The main, possible complication, I suppose, would be if the author did make a second edition (as some people have argued for the text of Acts). Let’s say (for the sake of argument) Paul sent a letter to the Roman church and kept his own personal copy, then later modified his copy in some way, intending to make this revised copy the basis for copies that would be more widely distributed to the churches, perhaps along with a collection of his letters. In this case you could say there are two ‘original’, authorial texts of Romans, essentially two editions.

Each of these would have originated with the author with his intention to be ‘released’ or published. Each one, I think we would have to say, was inspired, written by Paul in the exercise of his apostolic ministry. So here we would have two ‘originals’. In my opinion, the natural standard we would be seeking (if we could tell the difference) would be the final version that left Paul’s control, as representing the author’s final, intended ‘original’, even if it was not the ‘original’ original.

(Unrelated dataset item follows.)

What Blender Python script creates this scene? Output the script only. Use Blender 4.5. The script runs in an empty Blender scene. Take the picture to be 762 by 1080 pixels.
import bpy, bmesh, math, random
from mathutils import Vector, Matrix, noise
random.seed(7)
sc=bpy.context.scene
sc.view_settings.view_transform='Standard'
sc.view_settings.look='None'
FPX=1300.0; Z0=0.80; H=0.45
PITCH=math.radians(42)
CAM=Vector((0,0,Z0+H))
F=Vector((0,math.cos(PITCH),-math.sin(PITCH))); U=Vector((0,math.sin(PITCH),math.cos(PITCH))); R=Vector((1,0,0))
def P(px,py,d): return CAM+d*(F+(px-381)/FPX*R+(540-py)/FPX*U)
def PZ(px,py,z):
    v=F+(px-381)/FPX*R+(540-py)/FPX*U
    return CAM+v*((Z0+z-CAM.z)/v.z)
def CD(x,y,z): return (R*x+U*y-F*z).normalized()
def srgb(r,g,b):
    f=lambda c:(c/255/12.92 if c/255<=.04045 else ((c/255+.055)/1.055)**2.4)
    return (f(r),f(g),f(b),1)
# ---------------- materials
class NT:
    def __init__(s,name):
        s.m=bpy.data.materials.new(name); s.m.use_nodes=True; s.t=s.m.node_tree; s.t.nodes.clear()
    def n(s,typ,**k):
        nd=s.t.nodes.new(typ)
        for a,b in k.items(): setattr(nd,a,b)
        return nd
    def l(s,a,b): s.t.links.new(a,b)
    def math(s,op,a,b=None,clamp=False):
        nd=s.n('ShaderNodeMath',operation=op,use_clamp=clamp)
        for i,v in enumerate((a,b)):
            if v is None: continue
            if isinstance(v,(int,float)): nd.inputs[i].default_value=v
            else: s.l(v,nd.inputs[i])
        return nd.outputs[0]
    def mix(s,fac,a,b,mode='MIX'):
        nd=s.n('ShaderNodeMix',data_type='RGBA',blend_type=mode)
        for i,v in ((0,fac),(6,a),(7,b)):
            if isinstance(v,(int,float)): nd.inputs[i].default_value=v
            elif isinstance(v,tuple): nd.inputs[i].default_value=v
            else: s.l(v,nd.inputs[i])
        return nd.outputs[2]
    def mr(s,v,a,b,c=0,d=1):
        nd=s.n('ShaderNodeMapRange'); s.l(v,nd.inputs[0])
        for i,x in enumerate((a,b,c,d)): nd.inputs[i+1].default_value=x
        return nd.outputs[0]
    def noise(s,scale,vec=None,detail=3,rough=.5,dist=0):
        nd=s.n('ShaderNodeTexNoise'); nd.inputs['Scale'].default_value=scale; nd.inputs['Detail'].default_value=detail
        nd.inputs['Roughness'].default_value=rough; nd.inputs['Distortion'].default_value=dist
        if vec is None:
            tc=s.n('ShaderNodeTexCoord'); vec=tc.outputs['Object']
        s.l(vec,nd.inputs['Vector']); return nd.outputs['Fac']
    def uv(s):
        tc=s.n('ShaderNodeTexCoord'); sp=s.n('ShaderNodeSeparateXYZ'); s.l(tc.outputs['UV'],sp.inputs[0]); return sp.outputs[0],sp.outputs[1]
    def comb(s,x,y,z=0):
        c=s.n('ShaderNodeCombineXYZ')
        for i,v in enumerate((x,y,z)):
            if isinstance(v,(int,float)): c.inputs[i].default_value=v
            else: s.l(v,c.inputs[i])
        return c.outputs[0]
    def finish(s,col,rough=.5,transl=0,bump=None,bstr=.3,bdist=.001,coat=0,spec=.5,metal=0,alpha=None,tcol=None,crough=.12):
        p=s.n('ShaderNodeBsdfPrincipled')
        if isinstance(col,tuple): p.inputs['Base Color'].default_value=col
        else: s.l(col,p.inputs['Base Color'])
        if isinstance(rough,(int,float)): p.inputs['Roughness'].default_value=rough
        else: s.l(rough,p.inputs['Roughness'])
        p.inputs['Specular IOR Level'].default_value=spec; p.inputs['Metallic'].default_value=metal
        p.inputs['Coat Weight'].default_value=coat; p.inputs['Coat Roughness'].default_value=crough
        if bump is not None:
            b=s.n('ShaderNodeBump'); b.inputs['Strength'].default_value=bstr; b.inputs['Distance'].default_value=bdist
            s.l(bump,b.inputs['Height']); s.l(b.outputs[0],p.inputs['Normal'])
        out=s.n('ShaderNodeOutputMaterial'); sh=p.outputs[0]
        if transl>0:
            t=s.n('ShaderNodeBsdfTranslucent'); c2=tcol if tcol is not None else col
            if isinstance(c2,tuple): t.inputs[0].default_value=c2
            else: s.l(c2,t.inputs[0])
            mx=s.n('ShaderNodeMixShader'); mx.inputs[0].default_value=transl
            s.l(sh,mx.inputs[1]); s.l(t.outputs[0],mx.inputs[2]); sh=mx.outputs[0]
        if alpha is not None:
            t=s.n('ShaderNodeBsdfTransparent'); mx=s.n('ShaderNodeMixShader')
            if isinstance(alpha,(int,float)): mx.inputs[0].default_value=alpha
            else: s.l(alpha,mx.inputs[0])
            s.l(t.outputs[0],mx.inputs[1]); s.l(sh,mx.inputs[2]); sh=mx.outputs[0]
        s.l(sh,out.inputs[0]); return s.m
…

Or, let’s say that the ‘release’ of a book like Revelation, or even one of the Gospels, for that matter, was marked by the sending out of several ‘initial’ copies as part of the release. What if there were minor scribal differences between them? In this case, presumably there was still one single master copy from which other copies were made, which would be the logical ‘original’. But what if this, or any other, first exemplar itself contained errors that were made and somehow not corrected, in the inscription process? Then the ‘original’ text, or the normative text, would presumably go back to the author’s intention, no matter what happened between thought and words appearing on a page. This is why Warfield, in his book on NT textual criticism, identified the original text as the text intended by the author.